- Exercise instructions -
Leave out the pictures; transcribe all else exactly.

- Data lines -
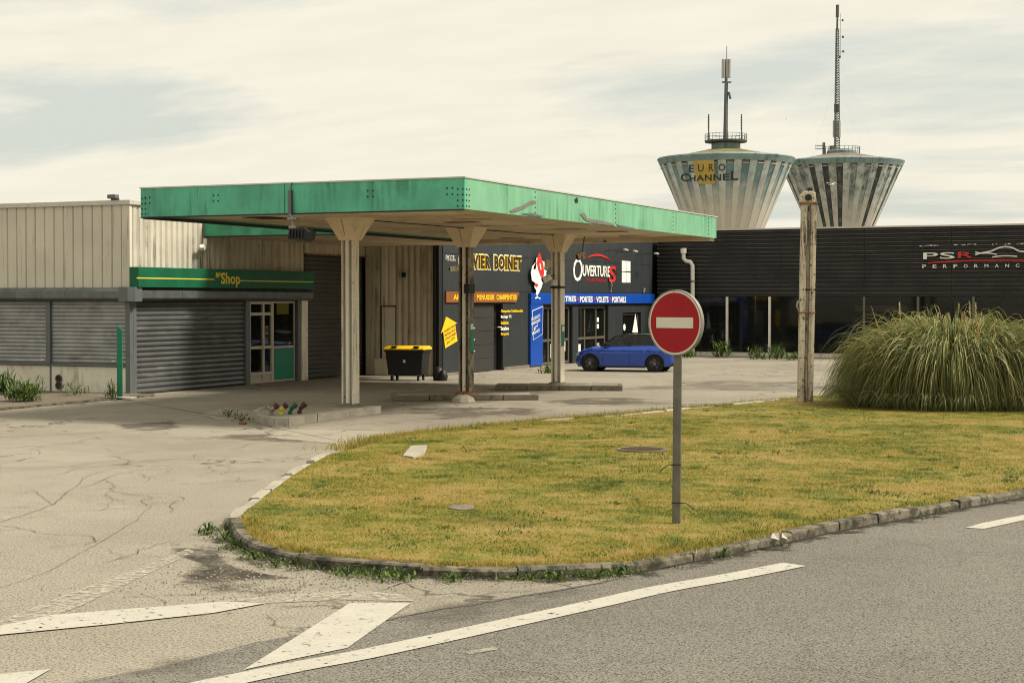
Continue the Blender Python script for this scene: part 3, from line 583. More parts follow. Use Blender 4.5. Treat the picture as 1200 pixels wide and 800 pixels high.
for i in range(4200):
    a = random.uniform(0, 2*math.pi); rr = math.sqrt(random.random()); lump = 1+.10*math.sin(3*a+1)+.07*math.sin(7*a); d = Vector((math.cos(a)*1.18, math.sin(a)*.82, 0)); P0 = d*2.35*rr*lump; L = random.uniform(.35, .95)
    P1 = P0+d*L*.5+Vector((0, 0, L*.9)); P2 = P0+d*L*random.uniform(.7, 1.0)+Vector((random.gauss(0, .1), random.gauss(0, .1), random.uniform(0, .2)))
    bez_strap(P0, P1, P2, random.uniform(.006, .014), min(.7, max(0, random.gauss(.3, .2))), 5)
o = leaf_obj('foliage', V, F, rn, 'pampas', pg); o['kind'] = 'stuff'
for i in range(24):
    x = random.uniform(-1.5, 1.2); y = random.uniform(-1.0, .2); h = random.uniform(1.9, 2.7); lx = random.uniform(-.3, .3)*h; ly = random.uniform(-.2, .05)*h
    if i in (0, 1, 2): x = -1.2+i*.15; y = -1.2; h = 1.7+.25*i; lx = -.65
    mb = MB().tube([(x, y, .3), (x+lx*.5, y+ly*.5-.2, h*.6), (x+lx, y+ly-.25, h)], [.010, .008, .005], 5, True)
    st = part('stalk', mb, 'straw', pg, local=True)
    if i % 4 == 3:
        V, F, rn = [], [], []
        for k in range(90):
            q = random.random(); strap(V, F, rn, (x+lx*(1+.12*q), y+ly-.25, h-.02+.38*q), random.uniform(0, 6.28), .10*(1.1-q*.6), 1.0, .004, 1.5, random.uniform(.75, 1), 2)
        leaf_obj('plume', V, F, rn, 'pampas', pg)['kind'] = 'stuff'
def weed(pos, h, n, label, spread=.5, tone=(0, 1), name='weed', cat='weed', broad=.02, group=None):
    V, F, rn = [], [], []
    for i in range(n):
        a = random.uniform(0, 6.28); r = random.random()**.7*spread*.5; nx, ny = r*math.cos(a), r*math.sin(a); hh = h*random.uniform(.35, 1)
        strap(V, F, rn, (nx, ny, hh*random.uniform(0, .7)), random.uniform(0, 6.28), hh*.5, R(random.uniform(20, 80)), broad*random.uniform(.6, 1.5), random.uniform(.5, 2), random.uniform(*tone), 3)
    o = thing(name, label, cat, pos, group); lf = leaf_obj('foliage', V, F, rn, 'weed', o); lf['kind'] = 'stuff'
    for i in range(5):
        stem = MB()
        a = random.uniform(0, 6.28); e = Vector((math.cos(a)*spread*.3, math.sin(a)*spread*.3, h*random.uniform(.6, .95))); stem.tube([(0, 0, 0), e*.5+Vector((0, 0, .05)), e], [.008, .006, .003], 4)
        part('stem', stem, M['weed'], o, local=True)
    return o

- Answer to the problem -
Continue the Blender Python script for this scene: part 3, from line 583. More parts follow. Use Blender 4.5. Treat the picture as 1200 pixels wide and 800 pixels high.
for i in range(4200):
    a = random.uniform(0, 2*math.pi); rr = math.sqrt(random.random()); lump = 1+.10*math.sin(3*a+1)+.07*math.sin(7*a); d = Vector((math.cos(a)*1.18, math.sin(a)*.82, 0)); P0 = d*2.35*rr*lump; L = random.uniform(.35, .95)
    P1 = P0+d*L*.5+Vector((0, 0, L*.9)); P2 = P0+d*L*random.uniform(.7, 1.0)+Vector((random.gauss(0, .1), random.gauss(0, .1), random.uniform(0, .2)))
    bez_strap(P0, P1, P2, random.uniform(.006, .014), min(.7, max(0, random.gauss(.3, .2))), 5)
o = leaf_obj('foliage', V, F, rn, 'pampas', pg); o['kind'] = 'stuff'
for i in range(24):
    x = random.uniform(-1.5, 1.2); y = random.uniform(-1.0, .2); h = random.uniform(1.9, 2.7); lx = random.uniform(-.3, .3)*h; ly = random.uniform(-.2, .05)*h
    if i in (0, 1, 2): x = -1.2+i*.15; y = -1.2; h = 1.7+.25*i; lx = -.65
    mb = MB().tube([(x, y, .3), (x+lx*.5, y+ly*.5-.2, h*.6), (x+lx, y+ly-.25, h)], [.010, .008, .005], 5, True)
    st = part('stalk', mb, 'straw', pg, local=True)
    if i % 4 == 3:
        V, F, rn = [], [], []
        for k in range(90):
            q = random.random(); strap(V, F, rn, (x+lx*(1+.12*q), y+ly-.25, h-.02+.38*q), random.uniform(0, 6.28), .10*(1.1-q*.6), 1.0, .004, 1.5, random.uniform(.75, 1), 2)
        leaf_obj('plume', V, F, rn, 'pampas', pg)['kind'] = 'stuff'
def weed(pos, h, n, label, spread=.5, tone=(0, 1), name='weed', cat='weed', broad=.02, group=None):
    V, F, rn = [], [], []
    for i in range(n):
        a = random.uniform(0, 6.28); r = random.random()**.7*spread*.5; nx, ny = r*math.cos(a), r*math.sin(a); hh = h*random.uniform(.35, 1)
        strap(V, F, rn, (nx, ny, hh*random.uniform(0, .7)), random.uniform(0, 6.28), hh*.5, R(random.uniform(20, 80)), broad*random.uniform(.6, 1.5), random.uniform(.5, 2), random.uniform(*tone), 3)
    o = thing(name, label, cat, pos, group); lf = leaf_obj('foliage', V, F, rn, 'weed', o); lf['kind'] = 'stuff'
    for i in range(5):
        stem = MB()
        a = random.uniform(0, 6.28); e = Vector((math.cos(a)*spread*.3, math.sin(a)*spread*.3, h*random.uniform(.6, .95))); stem.tube([(0, 0, 0), e*.5+Vector((0, 0, .05)), e], [.008, .006, .003], 4)
        part('stem', stem, M['weed'], o, local=True)
    return o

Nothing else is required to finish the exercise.